MORSY W BLACHOWNI JAK NA GALI ROZDANIA OSKARÓW

Pogodni i uśmiechnięci ludzie. Takie czary podobno czyni lodowata woda także ta ze zbiornika w Blachowni.

28 stycznia na VI Zlot Morsów przybyło 236 osób z 11 klubów. 

Zjawiły się więc morsy: z Katowic, Dąbrowy Górniczej, Świętochłowic, Częstochowy, Kłobucka, Poraja, Herbów, z Jury  Krakowsko-Częstochowskiej i z Blachowni.

Mile widziane były stroje karnawałowe. Przebrania fantastyczne, pomysłowe i i przekomiczne.

Mimo zimna humory dopisywały.

Impreza była otwarta i nikt z uczestników nie wyszedł głodny.

Nic dziwnego, że  na zlocie zjawiła się Bieda i Nędza. Panie, o nienachalnej urodzie, szybko zdobyły serca uczestników zlotu. 

Bieda i Nędza tak się rozpanoszyły nad zalewem, że od władzy Blachowni musiał je odpędzać inspektor transportu weselnego. 

Wybór najciekawiej przebranej pary to była kolejna atrakcja zlotu.

Były m.in. wróżki, czarownice, tancerki z gorących Hawajów, kominiarze, arab bez haremu, Elvis, smerf oraz przekarmiony noworodek.

Przed wejściem do wody była energetyczna rozgrzewka prowadzona przez Zumba Sisters i prezes OSP Blachownia.
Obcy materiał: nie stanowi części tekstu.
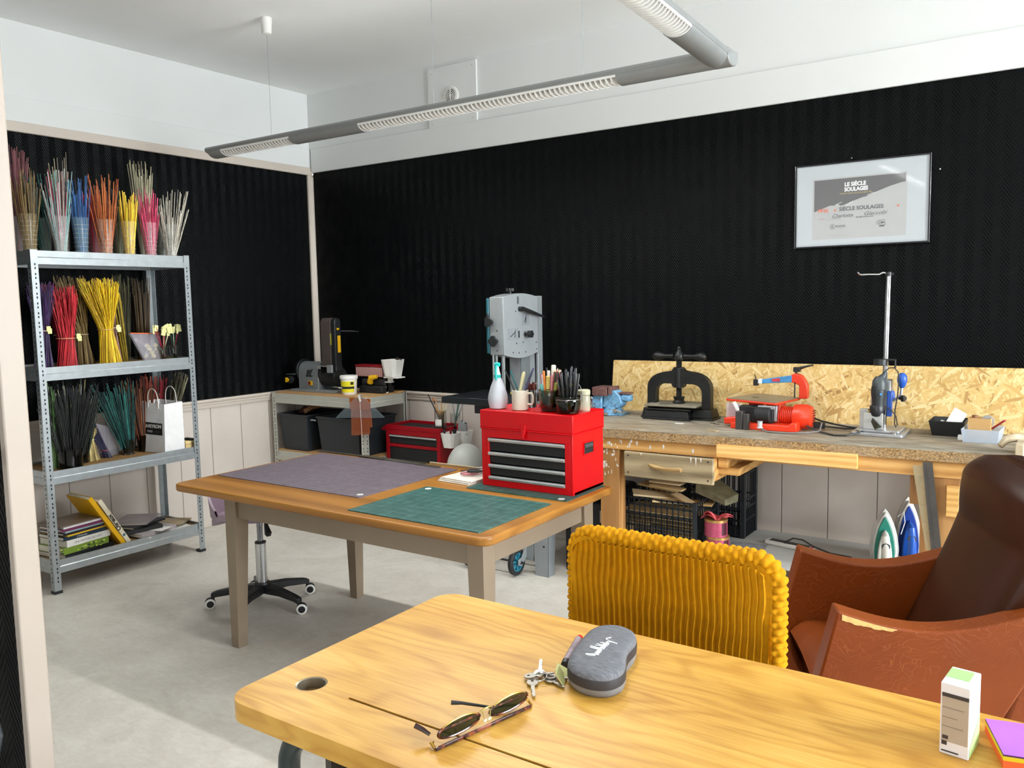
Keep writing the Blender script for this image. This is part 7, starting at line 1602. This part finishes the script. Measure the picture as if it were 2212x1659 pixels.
m = M(); m.tube([G(.098,.030), G(.106,.036,.002), G(.116,.036,.002), G(.126,.030)], .0015, 8); m.tube([G(.104,.028,.001), G(.106,.018,.008)], .001, 6); m.tube([G(.122,.028,.001), G(.118,.018,.008)], .001, 6); m.build('bridge', P('pale_gold','#d3c27a',.25,.8), gs)
m = M(); m.ell(tuple(G(.107,.015,.009)), (.003,.005,.003), 10); m.ell(tuple(G(.117,.015,.009)), (.003,.005,.003), 10); m.build('nose_pad', milky('pad_clear','#d9d4c0',.6,.2), gs)
for a in (.006, .216):
    m = M(); m.tube([G(a,.006), G(a+(-.004 if a < .1 else .004),.004,-.003), G(a+(-.004 if a < .1 else .004),.002,.010)], .0028, 8); m.build('hinge', BRASS, gs)
m = M(); b0 = A0+Vector((.014,-.004,.004)); b1 = A1+Vector((.012,-.012,.004)); m.bar(b0, b0+(b1-b0)*.35, .0035, .006); m.bar(b0+(b1-b0)*.35, b1, .0035, .006); m.build('temple_arm', TORT, gs, bev=.001)
m = M(); m.tube([G(.198,.004,.0), G(.15,.0,-.022), G(.105,.004,-.052), G(.088,.004,-.062)], [.0022,.0024,.003,.0042], 8); m.build('temple_arm', BLK, gs)
m = M(); m.tube([G(.012,.002,-.02), G(.006,.004,-.034), G(-.002,.006,-.046)], [.003,.004,.0045], 8); m.build('temple_tip', P('tip_maroon','#2d1014',.25), gs)
# small white carton
bxr = thing('medicine_box', 'upright white carton with taupe printed side and green top on the oak desk', 'box', (4.785,-3.03,DZ))
K0 = [(4.7530,-3.0740),(4.7955,-3.0800),(4.8035,-3.0080),(4.7610,-3.0020)]
m = M(); m.add([(x,y,DZ) for x,y in K0]+[(x,y,DZ+.118) for x,y in K0], [(0,3,2,1),(4,5,6,7),(0,1,5,4),(1,2,6,5),(2,3,7,6),(3,0,4,7)]); m.build('carton', P('carton_white','#e3e2e6',.45,var=.02), bxr, bev=.0015)
k0, k1, k2, k3 = [Vector((x,y,0)) for x,y in K0]; ux = (k1-k0); nf = Vector((ux.y,-ux.x,0)).normalized(); wf = ux.length; ux = ux.normalized()
def fpanel(name, a, b, z0, z1, mt, par, d=.0006):
    m = M(); q = [k0+ux*wf*a, k0+ux*wf*b]; m.hexa([tuple(q[0]+Vector((0,0,DZ+z0))), tuple(q[1]+Vector((0,0,DZ+z0))), tuple(q[1]+nf*d+Vector((0,0,DZ+z0))), tuple(q[0]+nf*d+Vector((0,0,DZ+z0)))], [tuple(q[0]+Vector((0,0,DZ+z1))), tuple(q[1]+Vector((0,0,DZ+z1))), tuple(q[1]+nf*d+Vector((0,0,DZ+z1))), tuple(q[0]+nf*d+Vector((0,0,DZ+z1)))]); return m.build(name, mt, par)
pn = fpanel('printed_side', .06, .96, .022, .100, P('print_taupe','#b0a292',.55,var=.05), bxr)
DKP = P('print_brown','#3a3330',.6); fpanel('dark_stripe', .06, .96, .096, .102, DKP, bxr, .0009)
fpanel('print_block', .10, .30, .026, .032, DKP, pn, .0010); fpanel('print_block', .08, .26, .016, .023, DKP, pn, .0010); fpanel('footer_line', .08, .66, .005, .007, DKP, pn, .0010)
for z in (.078, .062, .047): fpanel('text_line', .08, .80 if z != .062 else .60, z, z+.0008, P('print_mid','#7d6f62',.6), pn, .0010)
m = M(); q = [k0+(k3-k0)*.35, k1+(k2-k1)*.35, k1+(k2-k1)*.95, k0+(k3-k0)*.95]; q = [k0+(k3-k0)*.35+(k1-k0)*.02, k0+(k3-k0)*.35+(k1-k0)*.82, k0+(k3-k0)*.9+(k1-k0)*.82, k0+(k3-k0)*.9+(k1-k0)*.02]
m.hexa([tuple(p+Vector((0,0,DZ+.118))) for p in q], [tuple(p+Vector((0,0,DZ+.1186))) for p in q]); m.build('green_top_panel', P('pale_green_print','#a9cf8a',.5), bxr)
m = M(); nr = Vector(((k2-k1).y, -(k2-k1).x, 0)).normalized(); e = k2-k1
m.prism([(0,0),(1,0),(1,.45),(0,.12)], 0, .0006, 'z') if False else m.add([tuple(k1+e*.04+Vector((0,0,DZ+.002))+nr*.0006), tuple(k1+e*.96+Vector((0,0,DZ+.002))+nr*.0006), tuple(k1+e*.96+Vector((0,0,DZ+.050))+nr*.0006), tuple(k1+e*.04+Vector((0,0,DZ+.018))+nr*.0006)], [(0,1,2,3)]); m.build('green_side_print', P('pale_green_print','#a9cf8a',.5), bxr)
# sticky notes
sn = thing('sticky_notes', 'block of sticky notes, purple on yellow and orange, at the desk corner', 'sticky notes', (4.86,-3.03,DZ))
q0 = [(4.808,-2.962),(4.842,-3.072),(4.952,-3.045),(4.918,-2.935)]
for z0, z1, h in ((0,.012,'#e8642c'),(.012,.019,'#d8c21c'),(.019,.0215,'#3a1f4a'),(.0215,.0225,'#a864d8')):
    m = M(); m.hexa([(x,y,DZ+z0) for x,y in q0], [(x,y,DZ+z1) for x,y in q0]); m.build('note_layer', P('note_'+h.strip('#'), h, .6, var=.02), sn)

# ------------------------------------------------------------------ cables by the partition
m = M(); m.tube([(3.30,-3.86,1.24),(3.36,-3.865,1.248),(3.405,-3.868,1.256),(3.430,-3.872,1.266),(3.447,-3.876,1.262),(3.450,-3.878,1.251),(3.440,-3.876,1.241),(3.420,-3.872,1.238),(3.395,-3.868,1.243),(3.37,-3.866,1.250),(3.30,-3.864,1.262)], .0035, 10); tag(m.build('cable_loop', BLK), 'small black cable loop sticking out past the cream door jamb', 'cable')
for i, pts in enumerate(([(3.30,-3.85,1.10),(3.345,-3.852,1.00),(3.35,-3.852,.92),(3.30,-3.85,.84)], [(3.25,-3.85,.86),(3.32,-3.855,.80),(3.352,-3.858,.74),(3.32,-3.856,.68),(3.22,-3.85,.62)])):
    m = M(); m.tube(pts, .004, 8); tag(m.build('hanging_cable', P('cable_grey','#3a3d40',.35)), ['upper grey cable hanging on the black wall left of the jamb','lower grey cable bulging on the black wall left of the jamb'][i], 'cable')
Potem Morsy niczym aktorzy na gali rozdania Oskarów, po czerwonym dywanie przeszli do wody.

Okrzykom i radości w wodzie nie było końca.

Na zakończenie imprezy były podziękowania i nagrody.

Zwieńczeniem  morsowania było ogłoszenie kto został królową i królem VI Zlotu.

Na tronie zasiedli czarująca Beata Zajner, z klubu „Harciole”

i lekki jak motyl Bogdan Świadek, z katowickiego klubu „Arktyka”.

Fotoreporterzy walczyli o dobre miejsce, aby mieć jak najlepsze ujęcie pary królewskiej.

Osobne brawa otrzymali sami organizatorzy zlotu czyli urzędnicy gminni. Od burmistrza Sylwii Szymańskiej otrzymali zapewnienie otrzymania  solidnej premii.